Minister Denis Naughten is to launch the new project in Galway on Monday

Image: Andrew Matthews

COVERT SURVEILLANCE AND drones are to be used to crackdown on illegal dumping.

Minister for the Environment Denis Naughten has secured funding that will be used to target fly-tippers nationwide using covert surveillance and smart technology including aerial imagery from drones and satellites.

The installation of CCTV cameras and better enforcement and prosecution will also form part of the new crackdown.

Dublin City Council figures for 2015 show there were 858 cases of illegal dumping reported.
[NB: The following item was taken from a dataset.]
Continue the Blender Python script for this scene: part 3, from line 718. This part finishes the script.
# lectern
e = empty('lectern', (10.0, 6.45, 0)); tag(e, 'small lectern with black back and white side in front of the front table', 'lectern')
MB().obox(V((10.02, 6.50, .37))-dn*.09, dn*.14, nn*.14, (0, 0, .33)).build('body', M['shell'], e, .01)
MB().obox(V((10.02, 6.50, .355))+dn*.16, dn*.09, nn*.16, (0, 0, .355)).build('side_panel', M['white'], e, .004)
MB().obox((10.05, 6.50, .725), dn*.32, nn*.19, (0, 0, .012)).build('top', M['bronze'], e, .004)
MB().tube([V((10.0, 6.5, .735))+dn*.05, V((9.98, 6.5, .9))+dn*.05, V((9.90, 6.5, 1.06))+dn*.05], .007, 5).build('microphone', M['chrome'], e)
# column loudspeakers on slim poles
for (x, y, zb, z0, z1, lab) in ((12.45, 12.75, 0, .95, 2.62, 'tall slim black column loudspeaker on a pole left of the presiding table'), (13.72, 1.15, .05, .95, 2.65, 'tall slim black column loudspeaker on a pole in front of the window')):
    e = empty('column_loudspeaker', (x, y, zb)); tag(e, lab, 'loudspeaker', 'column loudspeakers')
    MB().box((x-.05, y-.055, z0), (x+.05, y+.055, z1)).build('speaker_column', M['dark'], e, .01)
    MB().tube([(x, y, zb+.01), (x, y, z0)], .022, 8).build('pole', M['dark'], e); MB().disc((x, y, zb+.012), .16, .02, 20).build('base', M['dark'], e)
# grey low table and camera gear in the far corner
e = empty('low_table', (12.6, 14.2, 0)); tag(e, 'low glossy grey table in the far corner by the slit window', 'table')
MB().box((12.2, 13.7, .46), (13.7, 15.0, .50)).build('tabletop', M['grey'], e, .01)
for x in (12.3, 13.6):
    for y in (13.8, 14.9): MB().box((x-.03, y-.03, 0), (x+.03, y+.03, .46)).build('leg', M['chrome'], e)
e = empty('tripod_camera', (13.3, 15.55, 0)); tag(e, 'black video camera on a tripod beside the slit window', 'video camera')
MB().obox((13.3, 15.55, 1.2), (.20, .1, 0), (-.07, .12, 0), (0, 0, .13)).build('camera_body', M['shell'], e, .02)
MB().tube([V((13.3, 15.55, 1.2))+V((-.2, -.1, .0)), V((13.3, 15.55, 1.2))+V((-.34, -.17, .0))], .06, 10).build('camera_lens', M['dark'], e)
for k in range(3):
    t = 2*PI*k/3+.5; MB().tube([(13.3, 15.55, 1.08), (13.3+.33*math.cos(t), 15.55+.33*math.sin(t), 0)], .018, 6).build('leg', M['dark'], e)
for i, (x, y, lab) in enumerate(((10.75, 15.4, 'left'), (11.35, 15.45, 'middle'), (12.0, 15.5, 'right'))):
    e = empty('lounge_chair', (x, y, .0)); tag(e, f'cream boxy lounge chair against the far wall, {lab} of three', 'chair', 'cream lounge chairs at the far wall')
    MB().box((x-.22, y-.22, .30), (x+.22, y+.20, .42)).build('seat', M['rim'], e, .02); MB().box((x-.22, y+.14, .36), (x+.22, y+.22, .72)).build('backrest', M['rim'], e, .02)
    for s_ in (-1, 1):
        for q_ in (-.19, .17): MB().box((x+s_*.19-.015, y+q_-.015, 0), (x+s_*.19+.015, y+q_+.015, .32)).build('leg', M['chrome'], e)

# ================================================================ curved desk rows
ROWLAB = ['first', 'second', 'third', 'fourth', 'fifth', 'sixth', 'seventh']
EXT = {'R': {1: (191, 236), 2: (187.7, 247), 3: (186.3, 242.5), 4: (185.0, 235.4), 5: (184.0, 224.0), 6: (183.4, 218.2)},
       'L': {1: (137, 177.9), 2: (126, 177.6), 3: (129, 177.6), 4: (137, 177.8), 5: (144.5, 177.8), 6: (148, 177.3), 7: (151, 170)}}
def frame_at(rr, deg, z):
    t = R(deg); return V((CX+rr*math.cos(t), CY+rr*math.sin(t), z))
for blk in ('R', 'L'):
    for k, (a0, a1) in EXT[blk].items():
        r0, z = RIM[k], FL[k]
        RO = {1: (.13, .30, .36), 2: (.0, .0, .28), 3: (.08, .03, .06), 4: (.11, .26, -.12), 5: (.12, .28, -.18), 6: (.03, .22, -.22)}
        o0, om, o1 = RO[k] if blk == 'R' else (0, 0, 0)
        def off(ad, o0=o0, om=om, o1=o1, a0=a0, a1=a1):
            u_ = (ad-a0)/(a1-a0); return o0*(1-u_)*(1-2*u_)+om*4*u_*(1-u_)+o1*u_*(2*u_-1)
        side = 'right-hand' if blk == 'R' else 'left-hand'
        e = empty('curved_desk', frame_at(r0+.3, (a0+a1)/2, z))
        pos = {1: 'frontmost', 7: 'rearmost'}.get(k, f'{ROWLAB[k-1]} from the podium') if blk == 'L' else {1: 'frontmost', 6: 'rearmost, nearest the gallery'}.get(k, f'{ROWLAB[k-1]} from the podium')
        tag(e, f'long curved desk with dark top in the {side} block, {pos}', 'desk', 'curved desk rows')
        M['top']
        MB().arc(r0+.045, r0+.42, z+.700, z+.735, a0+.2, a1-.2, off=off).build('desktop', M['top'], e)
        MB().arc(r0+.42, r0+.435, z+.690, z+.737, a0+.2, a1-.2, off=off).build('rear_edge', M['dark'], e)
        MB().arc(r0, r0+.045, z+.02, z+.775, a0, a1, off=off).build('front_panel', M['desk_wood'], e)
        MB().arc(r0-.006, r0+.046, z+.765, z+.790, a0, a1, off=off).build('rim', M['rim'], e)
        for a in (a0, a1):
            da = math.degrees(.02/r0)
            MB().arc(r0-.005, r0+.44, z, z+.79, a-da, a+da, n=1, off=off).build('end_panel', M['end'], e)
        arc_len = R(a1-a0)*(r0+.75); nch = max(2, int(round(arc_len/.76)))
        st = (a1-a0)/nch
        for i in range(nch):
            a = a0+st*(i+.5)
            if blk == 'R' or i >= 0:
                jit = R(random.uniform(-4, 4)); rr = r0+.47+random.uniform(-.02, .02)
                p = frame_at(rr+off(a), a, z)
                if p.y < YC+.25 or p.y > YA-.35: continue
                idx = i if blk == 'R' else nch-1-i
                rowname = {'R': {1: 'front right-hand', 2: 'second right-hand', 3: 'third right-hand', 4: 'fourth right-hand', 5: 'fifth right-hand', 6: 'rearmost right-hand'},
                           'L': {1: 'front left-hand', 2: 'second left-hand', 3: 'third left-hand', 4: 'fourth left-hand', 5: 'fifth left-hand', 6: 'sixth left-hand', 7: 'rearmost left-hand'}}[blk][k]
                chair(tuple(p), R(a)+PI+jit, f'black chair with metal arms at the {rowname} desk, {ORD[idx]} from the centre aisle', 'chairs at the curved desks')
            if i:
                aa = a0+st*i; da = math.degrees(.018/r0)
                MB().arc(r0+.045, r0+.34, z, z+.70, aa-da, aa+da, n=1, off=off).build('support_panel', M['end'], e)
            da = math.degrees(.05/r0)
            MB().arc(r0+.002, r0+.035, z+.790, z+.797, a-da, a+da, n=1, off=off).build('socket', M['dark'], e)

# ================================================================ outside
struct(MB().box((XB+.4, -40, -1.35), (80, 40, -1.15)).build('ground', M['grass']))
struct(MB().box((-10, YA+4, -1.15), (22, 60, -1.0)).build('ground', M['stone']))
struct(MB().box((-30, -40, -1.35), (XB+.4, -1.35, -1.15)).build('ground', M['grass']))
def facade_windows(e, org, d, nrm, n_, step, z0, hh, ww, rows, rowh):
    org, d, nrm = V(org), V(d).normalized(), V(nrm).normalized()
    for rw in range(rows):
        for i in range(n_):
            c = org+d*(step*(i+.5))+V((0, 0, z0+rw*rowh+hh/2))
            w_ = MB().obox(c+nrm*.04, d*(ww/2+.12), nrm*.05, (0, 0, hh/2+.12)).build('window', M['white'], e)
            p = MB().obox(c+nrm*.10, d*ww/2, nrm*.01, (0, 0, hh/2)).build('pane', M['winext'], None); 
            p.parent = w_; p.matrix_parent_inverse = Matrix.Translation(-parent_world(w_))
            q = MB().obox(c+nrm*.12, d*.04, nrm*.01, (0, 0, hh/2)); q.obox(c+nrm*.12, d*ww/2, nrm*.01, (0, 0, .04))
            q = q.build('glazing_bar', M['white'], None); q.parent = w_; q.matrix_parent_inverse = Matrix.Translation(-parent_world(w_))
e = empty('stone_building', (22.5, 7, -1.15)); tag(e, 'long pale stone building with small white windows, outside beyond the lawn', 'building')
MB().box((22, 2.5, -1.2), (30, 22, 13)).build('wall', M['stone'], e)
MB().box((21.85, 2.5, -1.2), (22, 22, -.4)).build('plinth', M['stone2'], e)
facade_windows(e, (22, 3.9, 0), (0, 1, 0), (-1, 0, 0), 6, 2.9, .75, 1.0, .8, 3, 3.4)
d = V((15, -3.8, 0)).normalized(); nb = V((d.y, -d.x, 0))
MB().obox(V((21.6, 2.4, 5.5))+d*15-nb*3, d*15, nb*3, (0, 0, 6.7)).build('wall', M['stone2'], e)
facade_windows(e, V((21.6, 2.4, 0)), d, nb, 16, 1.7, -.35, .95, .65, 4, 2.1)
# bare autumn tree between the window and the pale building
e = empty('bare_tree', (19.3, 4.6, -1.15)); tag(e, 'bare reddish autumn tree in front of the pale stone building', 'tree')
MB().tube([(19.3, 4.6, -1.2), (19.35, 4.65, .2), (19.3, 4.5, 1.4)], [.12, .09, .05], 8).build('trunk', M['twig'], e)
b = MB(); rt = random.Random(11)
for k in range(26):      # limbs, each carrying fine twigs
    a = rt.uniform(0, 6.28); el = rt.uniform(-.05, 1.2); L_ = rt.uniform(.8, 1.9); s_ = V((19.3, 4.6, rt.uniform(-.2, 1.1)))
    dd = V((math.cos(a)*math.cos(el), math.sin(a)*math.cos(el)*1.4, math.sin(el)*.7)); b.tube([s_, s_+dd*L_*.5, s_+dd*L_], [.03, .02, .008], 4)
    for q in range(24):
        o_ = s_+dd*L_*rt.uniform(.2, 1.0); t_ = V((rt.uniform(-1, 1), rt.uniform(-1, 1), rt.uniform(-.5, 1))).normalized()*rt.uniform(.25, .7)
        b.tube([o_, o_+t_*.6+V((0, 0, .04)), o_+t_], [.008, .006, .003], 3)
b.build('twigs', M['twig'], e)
However, the council said it should be noted that not all are reported.

Minister Naughten is due to launch the new drone initiative in Ballinasloe on Monday.

While €2 million has already been set aside for the recruitment of extra enforcement officers at the Environmental Protection Agency, the drone project will be funded separately under the Environment Fund.

A minimum of €650,000 will be initially allocated to community groups and state agencies who will work in partnership to deter illegal dumping.

Catching illegal dumpers

“Through the use of smart technology I am confident the new initiative that I am introducing will prove effective in both deterring and catching illegal dumpers.

“We have to be one step ahead and technology and community engagement will give us an edge in combating this scourge. My message is clear, if you dump waste illegally and blight our countryside and roads with filth you will be caught and prosecuted,” said Naughten.

Aerial imagery from unmanned aerial vehicles, CCTV, satellite imaging and smart phone technology are all tools the government plan to use to reduce dumping.

Source: Department of Communications, Climate Action & Environment

Ireland is not the first country to use drones to tackle crime. The Australian province of Victoria recently began a similar initiative.

Areas where illegal dumping has been highlighted as an issue will be targeted under the new scheme, focusing particularly on 51 disadvantaged areas across the country, both urban and rural areas.

Funding will be allocated to support projects where community groups and other state agencies work in partnership to clean-up and prevent illegal dumping.

“I am encouraging community groups across the country to come together to apply and benefit from extra funding for this crackdown,” Minister Denis Naughten told TheJournal.ie. 

With illegal dumping on the rise, other politicians have called for more innovative measures to tackle the issue.

Fine Gael Senator Paul Coghlan recently called for those caught dumping their rubbish to be named and shamed online.

Naughten said harnessing new technology will increase the numbers of those being caught in the act, and should bring down the numbers.